[Begin Data shown]

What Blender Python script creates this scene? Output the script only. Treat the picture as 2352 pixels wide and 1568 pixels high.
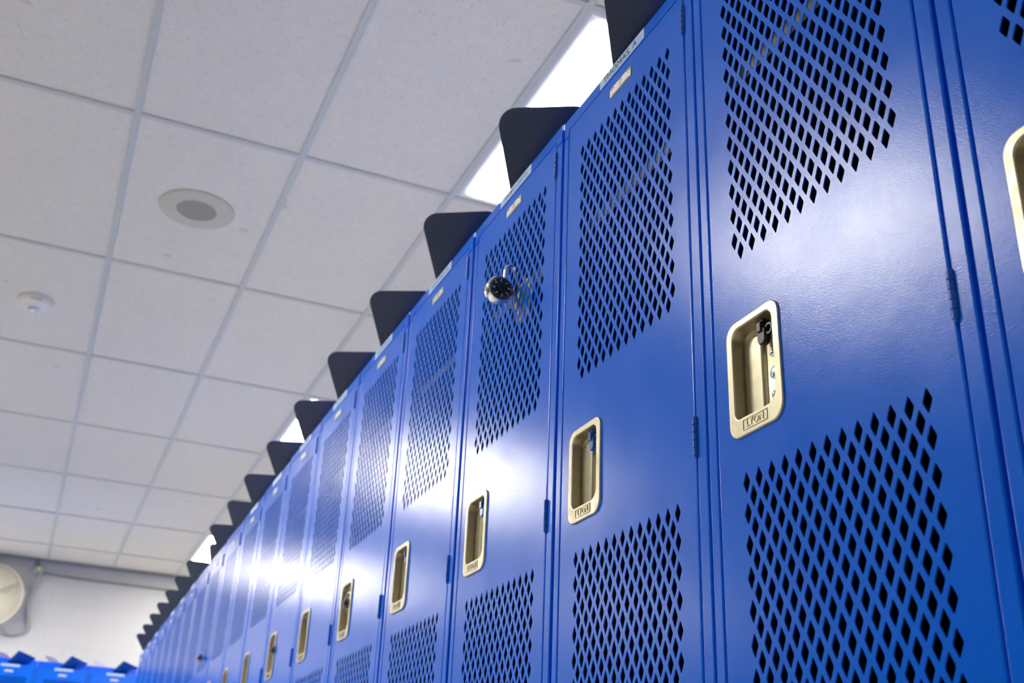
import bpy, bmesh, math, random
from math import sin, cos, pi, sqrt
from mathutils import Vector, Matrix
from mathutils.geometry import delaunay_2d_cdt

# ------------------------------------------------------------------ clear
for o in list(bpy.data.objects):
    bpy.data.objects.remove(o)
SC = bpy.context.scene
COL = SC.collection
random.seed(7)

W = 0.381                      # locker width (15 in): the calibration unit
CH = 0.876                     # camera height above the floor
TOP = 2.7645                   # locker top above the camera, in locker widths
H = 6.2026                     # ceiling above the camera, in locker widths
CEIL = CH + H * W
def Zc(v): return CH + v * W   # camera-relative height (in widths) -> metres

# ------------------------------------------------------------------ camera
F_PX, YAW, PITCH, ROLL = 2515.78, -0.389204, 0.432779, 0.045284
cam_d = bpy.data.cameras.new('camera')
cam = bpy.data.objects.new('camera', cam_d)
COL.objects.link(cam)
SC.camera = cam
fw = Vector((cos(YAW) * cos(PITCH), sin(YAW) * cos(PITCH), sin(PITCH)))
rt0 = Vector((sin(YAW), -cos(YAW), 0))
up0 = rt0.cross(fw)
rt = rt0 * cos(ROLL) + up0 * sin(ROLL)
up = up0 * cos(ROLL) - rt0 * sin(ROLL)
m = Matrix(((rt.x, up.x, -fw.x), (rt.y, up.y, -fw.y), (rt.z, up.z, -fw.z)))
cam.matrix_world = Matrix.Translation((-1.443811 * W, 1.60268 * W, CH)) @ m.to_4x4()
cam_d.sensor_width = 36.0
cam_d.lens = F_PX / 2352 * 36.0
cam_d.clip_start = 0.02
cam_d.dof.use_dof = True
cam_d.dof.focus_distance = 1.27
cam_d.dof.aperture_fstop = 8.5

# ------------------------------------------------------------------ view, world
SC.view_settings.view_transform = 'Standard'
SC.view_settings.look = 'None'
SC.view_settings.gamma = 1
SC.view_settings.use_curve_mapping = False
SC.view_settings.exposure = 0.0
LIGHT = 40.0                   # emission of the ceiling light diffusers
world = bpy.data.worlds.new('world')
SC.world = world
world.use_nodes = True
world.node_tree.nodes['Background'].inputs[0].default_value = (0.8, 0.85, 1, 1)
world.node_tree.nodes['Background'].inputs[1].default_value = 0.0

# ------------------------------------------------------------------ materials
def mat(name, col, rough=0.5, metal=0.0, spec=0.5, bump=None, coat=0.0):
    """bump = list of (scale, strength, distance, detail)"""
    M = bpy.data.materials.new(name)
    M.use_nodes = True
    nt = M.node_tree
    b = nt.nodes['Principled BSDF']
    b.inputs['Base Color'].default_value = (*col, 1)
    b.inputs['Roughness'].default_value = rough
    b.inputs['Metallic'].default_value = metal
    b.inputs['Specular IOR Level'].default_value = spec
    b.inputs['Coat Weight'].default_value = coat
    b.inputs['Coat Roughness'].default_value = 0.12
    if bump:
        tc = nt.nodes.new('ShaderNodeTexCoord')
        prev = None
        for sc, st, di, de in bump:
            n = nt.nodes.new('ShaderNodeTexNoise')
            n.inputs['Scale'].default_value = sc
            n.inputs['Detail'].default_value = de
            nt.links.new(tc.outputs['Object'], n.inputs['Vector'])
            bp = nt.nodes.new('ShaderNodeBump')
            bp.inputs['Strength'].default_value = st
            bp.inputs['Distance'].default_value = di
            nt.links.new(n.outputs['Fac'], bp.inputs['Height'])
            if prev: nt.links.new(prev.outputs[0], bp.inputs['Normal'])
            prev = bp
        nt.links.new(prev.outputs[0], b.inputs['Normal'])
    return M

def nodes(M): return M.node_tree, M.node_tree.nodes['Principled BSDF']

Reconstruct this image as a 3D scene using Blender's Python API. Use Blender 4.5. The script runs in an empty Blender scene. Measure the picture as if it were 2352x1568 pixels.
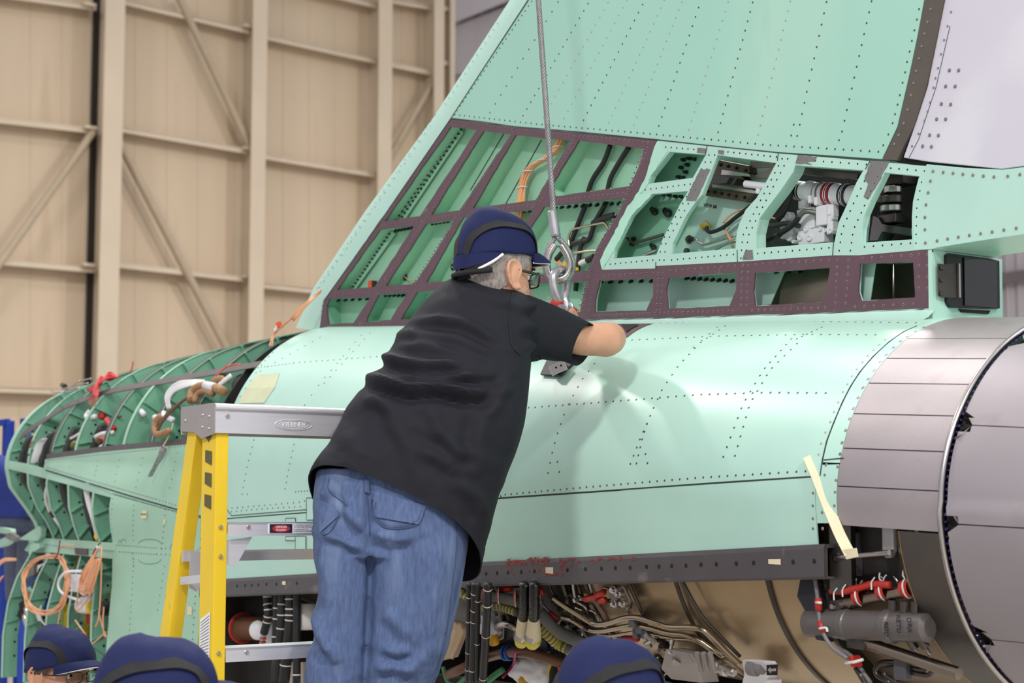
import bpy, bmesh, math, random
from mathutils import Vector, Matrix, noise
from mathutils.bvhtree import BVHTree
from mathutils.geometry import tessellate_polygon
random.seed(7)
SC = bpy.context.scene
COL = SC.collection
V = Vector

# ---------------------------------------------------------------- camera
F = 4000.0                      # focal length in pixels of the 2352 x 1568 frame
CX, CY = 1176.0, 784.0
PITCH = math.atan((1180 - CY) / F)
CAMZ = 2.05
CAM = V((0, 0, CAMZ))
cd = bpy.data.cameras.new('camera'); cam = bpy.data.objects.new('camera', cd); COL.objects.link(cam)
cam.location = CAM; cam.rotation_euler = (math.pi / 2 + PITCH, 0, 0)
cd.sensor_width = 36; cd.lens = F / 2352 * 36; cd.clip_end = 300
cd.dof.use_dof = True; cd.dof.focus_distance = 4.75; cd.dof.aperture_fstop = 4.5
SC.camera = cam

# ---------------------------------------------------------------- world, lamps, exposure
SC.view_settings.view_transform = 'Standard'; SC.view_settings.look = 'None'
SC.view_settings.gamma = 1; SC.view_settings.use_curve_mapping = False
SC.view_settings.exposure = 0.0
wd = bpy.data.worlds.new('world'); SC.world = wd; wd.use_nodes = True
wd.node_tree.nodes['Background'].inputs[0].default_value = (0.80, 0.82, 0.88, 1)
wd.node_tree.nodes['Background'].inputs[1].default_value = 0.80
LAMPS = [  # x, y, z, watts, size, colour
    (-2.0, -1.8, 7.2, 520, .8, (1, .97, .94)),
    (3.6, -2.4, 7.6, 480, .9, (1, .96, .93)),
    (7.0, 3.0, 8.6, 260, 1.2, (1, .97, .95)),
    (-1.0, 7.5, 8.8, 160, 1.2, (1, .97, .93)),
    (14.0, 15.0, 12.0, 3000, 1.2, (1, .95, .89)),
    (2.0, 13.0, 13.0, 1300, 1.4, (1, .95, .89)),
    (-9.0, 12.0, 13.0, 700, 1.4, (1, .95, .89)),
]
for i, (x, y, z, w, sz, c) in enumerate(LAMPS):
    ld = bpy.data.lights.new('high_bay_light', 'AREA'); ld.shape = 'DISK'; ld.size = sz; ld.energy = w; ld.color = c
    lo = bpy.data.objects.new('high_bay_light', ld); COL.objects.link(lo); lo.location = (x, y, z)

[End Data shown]
[Begin Data shown]

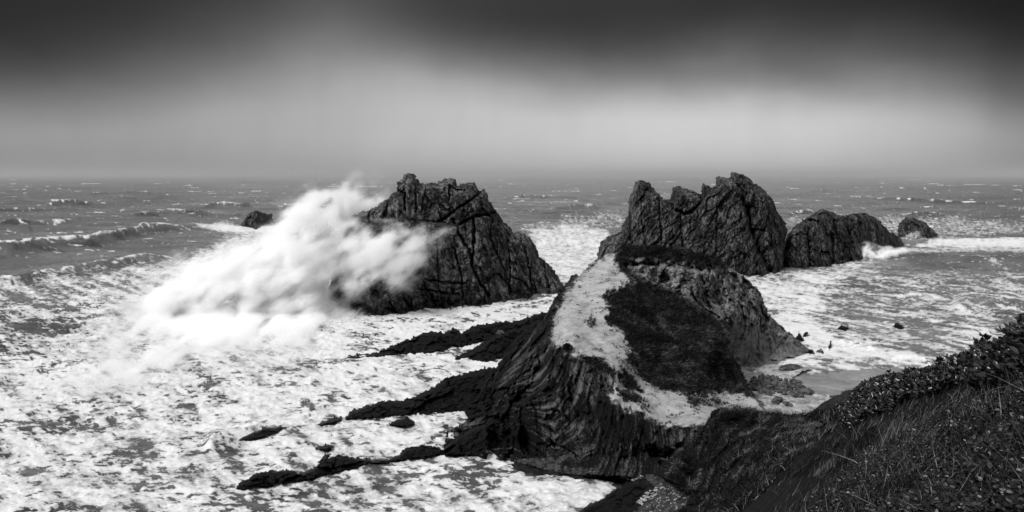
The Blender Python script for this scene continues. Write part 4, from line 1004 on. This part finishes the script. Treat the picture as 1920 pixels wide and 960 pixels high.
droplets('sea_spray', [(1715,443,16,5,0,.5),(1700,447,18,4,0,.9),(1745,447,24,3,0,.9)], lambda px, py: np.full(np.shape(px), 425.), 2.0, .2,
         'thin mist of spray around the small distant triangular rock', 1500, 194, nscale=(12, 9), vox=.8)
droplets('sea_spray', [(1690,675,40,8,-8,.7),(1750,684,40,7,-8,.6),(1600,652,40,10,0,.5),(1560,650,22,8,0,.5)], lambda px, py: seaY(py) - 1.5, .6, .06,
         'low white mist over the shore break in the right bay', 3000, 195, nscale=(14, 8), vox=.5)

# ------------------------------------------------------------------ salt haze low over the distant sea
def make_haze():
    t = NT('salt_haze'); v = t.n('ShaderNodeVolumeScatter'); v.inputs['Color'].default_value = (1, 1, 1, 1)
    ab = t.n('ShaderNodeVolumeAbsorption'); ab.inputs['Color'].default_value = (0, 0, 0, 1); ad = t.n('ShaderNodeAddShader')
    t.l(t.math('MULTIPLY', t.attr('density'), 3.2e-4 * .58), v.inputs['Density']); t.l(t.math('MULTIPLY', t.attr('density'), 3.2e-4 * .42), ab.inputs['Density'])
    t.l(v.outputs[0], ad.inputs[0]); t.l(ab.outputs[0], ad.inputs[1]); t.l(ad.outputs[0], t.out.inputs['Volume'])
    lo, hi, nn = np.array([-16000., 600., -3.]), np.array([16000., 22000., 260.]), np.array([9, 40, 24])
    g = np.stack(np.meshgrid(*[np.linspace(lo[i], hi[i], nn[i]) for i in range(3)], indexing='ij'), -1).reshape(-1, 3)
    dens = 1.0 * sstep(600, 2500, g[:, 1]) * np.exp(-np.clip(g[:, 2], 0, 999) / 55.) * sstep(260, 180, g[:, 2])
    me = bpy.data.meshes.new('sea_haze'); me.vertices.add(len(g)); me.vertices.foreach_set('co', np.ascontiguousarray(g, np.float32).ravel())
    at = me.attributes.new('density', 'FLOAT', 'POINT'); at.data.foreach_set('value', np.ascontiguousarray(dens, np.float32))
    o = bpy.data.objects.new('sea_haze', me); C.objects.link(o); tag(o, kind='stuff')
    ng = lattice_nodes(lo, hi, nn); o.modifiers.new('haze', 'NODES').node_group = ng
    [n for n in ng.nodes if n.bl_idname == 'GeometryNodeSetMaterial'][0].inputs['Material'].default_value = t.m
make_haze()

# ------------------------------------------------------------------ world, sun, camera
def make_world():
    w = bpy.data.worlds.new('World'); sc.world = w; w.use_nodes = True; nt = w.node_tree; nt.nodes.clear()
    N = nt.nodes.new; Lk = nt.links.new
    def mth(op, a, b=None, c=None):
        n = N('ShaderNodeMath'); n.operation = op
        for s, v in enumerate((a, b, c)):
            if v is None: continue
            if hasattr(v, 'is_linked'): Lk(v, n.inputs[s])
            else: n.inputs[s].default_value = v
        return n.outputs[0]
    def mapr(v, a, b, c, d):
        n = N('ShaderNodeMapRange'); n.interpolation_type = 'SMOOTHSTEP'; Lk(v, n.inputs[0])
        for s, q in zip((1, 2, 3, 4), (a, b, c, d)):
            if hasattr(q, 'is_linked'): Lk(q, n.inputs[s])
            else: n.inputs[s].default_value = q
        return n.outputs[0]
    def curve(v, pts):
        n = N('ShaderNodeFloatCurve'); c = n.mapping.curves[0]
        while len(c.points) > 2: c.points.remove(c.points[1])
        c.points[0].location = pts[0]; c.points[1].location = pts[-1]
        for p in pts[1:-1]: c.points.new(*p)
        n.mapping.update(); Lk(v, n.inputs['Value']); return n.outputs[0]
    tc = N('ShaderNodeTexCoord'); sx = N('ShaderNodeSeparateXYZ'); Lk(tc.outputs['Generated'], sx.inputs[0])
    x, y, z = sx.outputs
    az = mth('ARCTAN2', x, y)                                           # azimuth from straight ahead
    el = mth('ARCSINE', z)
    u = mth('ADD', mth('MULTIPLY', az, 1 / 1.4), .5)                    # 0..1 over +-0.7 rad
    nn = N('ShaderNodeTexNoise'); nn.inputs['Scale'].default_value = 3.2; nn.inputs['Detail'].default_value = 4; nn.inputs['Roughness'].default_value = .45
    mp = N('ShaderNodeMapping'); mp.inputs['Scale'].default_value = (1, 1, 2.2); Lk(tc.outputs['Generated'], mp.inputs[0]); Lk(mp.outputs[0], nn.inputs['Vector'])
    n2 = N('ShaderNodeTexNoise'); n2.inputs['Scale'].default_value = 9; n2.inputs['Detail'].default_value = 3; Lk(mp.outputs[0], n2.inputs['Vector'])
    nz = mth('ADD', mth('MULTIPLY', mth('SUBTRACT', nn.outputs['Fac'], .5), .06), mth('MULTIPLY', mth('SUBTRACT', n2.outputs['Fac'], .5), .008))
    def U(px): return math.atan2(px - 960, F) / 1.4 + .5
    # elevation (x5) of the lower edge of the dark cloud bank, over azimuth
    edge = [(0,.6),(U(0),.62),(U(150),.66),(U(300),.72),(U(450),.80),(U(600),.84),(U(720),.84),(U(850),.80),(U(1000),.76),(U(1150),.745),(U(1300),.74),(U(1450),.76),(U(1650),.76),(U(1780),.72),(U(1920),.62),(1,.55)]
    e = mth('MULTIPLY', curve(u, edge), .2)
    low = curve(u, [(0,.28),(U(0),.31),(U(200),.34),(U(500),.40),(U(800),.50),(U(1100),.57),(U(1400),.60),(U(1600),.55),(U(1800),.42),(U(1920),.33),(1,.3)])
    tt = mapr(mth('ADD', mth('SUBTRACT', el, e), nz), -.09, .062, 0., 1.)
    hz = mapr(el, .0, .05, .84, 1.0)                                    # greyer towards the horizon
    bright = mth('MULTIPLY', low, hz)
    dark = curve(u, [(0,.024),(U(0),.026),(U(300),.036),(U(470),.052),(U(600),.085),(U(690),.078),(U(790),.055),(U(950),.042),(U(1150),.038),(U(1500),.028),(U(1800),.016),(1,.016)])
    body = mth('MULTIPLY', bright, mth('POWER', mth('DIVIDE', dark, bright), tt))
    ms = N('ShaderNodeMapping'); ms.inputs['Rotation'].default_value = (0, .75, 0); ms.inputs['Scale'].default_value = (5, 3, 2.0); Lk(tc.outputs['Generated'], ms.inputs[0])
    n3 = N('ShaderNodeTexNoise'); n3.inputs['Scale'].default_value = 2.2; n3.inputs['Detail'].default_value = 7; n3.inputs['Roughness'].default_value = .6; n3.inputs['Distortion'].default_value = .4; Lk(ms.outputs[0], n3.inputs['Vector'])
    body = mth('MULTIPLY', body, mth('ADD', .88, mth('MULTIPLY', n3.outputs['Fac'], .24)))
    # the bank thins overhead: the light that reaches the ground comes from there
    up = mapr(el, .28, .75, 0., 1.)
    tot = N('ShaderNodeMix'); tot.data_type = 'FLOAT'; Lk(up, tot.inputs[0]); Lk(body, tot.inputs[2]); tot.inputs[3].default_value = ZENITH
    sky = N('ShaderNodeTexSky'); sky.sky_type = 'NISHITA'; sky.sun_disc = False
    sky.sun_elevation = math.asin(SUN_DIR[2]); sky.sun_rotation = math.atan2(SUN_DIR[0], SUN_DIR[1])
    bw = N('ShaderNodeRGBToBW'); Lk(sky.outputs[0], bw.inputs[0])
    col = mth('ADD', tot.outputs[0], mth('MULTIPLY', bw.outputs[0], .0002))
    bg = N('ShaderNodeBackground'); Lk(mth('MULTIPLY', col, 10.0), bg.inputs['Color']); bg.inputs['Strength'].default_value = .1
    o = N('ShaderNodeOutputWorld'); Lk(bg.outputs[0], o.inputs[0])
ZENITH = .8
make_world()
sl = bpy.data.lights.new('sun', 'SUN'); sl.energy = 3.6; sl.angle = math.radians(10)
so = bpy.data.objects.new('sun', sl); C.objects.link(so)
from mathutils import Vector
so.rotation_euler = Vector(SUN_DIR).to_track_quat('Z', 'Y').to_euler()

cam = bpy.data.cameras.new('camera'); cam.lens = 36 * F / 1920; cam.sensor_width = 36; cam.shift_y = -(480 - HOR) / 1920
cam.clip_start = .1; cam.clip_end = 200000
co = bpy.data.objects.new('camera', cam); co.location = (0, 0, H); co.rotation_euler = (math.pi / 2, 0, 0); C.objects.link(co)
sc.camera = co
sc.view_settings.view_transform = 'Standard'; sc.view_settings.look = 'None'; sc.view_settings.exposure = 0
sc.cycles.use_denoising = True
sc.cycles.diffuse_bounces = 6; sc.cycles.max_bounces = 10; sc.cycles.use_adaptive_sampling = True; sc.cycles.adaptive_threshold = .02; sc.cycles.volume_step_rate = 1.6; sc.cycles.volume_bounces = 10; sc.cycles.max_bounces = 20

[End Data shown]

> [Exercise]
Show all lines from the data above in which the word "wide" appears.

> [Reply]
What Blender Python script creates this scene? Output the script only. Treat the picture as 2352 pixels wide and 1568 pixels high.
The Blender Python script for this scene continues. Write part 4, from line 1004 on. This part finishes the script. Treat the picture as 1920 pixels wide and 960 pixels high.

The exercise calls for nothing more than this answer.